| Aim of the task |
In the material below, find how many lines contain the string "scene". Write only that number.

┏━━

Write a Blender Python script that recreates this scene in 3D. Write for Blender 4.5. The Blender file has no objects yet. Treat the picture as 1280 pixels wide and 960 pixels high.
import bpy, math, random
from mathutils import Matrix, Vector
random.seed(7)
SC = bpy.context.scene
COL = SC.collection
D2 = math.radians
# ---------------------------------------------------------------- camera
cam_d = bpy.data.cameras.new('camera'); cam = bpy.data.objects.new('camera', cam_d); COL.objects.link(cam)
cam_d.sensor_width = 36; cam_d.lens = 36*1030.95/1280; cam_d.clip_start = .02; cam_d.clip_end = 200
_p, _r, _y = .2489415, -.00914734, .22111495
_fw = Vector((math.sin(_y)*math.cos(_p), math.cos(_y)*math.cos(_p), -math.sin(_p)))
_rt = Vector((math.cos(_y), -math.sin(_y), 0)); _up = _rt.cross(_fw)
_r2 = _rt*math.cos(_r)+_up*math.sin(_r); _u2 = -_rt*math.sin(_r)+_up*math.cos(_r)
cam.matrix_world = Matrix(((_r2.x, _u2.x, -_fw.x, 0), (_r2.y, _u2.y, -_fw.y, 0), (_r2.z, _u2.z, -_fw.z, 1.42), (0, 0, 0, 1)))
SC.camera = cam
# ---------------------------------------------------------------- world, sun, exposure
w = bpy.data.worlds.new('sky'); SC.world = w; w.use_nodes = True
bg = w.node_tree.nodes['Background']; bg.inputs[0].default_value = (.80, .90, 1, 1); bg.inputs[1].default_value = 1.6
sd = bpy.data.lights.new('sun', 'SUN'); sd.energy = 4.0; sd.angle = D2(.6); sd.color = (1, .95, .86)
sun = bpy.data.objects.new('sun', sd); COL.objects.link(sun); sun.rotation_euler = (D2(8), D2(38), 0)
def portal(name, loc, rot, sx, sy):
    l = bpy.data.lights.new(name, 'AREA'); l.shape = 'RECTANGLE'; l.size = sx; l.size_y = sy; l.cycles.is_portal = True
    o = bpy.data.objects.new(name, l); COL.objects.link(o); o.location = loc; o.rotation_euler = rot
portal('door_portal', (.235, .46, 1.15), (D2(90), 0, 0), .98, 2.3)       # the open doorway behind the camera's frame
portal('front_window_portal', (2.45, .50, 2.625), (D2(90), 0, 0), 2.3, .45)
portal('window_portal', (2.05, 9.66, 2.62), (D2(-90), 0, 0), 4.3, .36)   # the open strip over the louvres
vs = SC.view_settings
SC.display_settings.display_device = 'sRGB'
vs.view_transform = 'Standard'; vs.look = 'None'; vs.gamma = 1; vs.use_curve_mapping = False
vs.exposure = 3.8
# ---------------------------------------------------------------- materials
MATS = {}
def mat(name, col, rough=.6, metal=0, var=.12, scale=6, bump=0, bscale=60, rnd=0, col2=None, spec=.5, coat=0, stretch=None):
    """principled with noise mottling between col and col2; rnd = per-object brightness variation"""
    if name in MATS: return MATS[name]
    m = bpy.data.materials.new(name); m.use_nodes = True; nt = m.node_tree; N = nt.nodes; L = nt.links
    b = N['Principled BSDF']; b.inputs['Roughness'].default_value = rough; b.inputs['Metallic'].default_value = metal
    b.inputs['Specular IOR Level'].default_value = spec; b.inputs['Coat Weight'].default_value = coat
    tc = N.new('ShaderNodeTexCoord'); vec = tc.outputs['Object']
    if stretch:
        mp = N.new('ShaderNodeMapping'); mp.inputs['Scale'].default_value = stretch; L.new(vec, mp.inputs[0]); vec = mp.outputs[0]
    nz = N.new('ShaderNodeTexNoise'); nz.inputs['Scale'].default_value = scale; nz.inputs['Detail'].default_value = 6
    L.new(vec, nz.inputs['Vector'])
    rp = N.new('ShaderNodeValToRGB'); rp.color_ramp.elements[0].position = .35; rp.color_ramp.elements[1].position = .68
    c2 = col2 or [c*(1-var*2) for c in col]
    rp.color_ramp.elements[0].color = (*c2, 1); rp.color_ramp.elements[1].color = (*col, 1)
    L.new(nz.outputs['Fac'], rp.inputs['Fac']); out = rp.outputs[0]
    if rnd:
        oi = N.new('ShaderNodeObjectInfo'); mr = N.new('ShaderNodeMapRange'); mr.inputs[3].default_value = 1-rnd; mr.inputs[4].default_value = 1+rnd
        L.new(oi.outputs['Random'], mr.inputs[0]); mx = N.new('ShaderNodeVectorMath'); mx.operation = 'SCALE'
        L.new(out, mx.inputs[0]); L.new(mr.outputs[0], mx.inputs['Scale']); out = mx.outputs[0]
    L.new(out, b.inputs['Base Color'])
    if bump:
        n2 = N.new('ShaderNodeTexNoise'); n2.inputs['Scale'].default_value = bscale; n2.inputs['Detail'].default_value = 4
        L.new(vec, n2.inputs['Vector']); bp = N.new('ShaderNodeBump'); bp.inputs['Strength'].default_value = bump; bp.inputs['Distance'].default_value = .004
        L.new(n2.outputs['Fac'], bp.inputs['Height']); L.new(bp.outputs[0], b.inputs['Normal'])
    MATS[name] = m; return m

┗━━

| Correct answer |
2